The decrease in readiness coincides with an increase in offensives by the Taliban and a near-complete US exit from the war-torn country.
Meanwhile, the United States said on Wednesday it was deeply troubled by reports of escalating attacks on civilians as the Taliban sweep across Afghanistan and Washington pulls out its last remaining troops and ends its longest war.
Secretary of State Antony Blinken, on a visit to India, said the only path to peace in Afghanistan was through negotiations, which all parties must take seriously.
Taliban insurgents have captured districts across Afghanistan and seized vital border control points in recent weeks, as Washington withdraws its last troops after 20 years. The Pentagon now estimates that the fighters control more than half of Afghanistan’s district centres.
The surge has raised the prospect that the militants could return to power. Millions of people fled their extreme violence during their last period of rule from 1996-2001, when they staged public executions of their foes, banned women from work and education and hosted Osama bin Laden’s al Qaeda network.

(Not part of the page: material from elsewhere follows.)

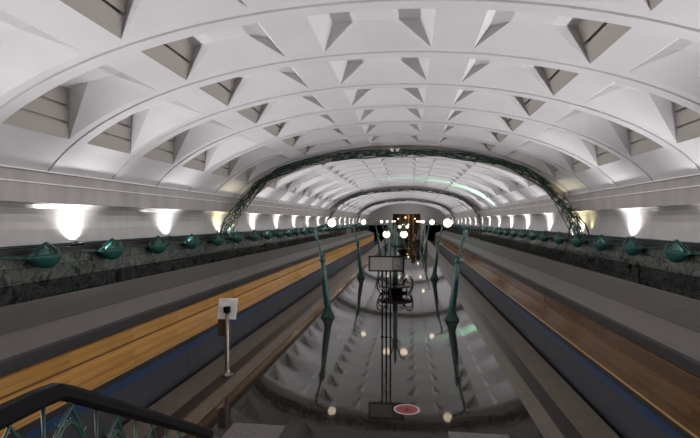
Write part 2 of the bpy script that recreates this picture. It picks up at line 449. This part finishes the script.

The Taliban say they will treat civilians well if they return to power, and will not allow the country to be used as a base for international terrorism.
Describing reports of attacks on civilians as “deeply, deeply troubling”, Blinken said: “An Afghanistan that commits atrocities against its own people would become a pariah state.
“There’s only one path, and that’s at the negotiating table, to resolve the conflict peacefully.”
The United Nations reported this week that civilian casualties had been surging in recent weeks, with as many killed in May-June as in the previous four months. The report did not cover casualties in July, when fighting has intensified further.
Afghans in government-held areas have been alarmed by domestic media reports in recent days of abductions and killings of civilians in areas where the Taliban have advanced. The Taliban deny they are carrying out revenge killings.
US President Joe Biden has ordered all US troops out of the country, fulfilling a policy pledge made by his predecessor Donald Trump, despite warnings from American generals of the potential for renewed civil war without foreign troops to protect the Kabul government.
Peace talks between the government and the Taliban in Qatar have largely stalled, with the Taliban showing little interest in negotiating while they are gaining on the battlefield.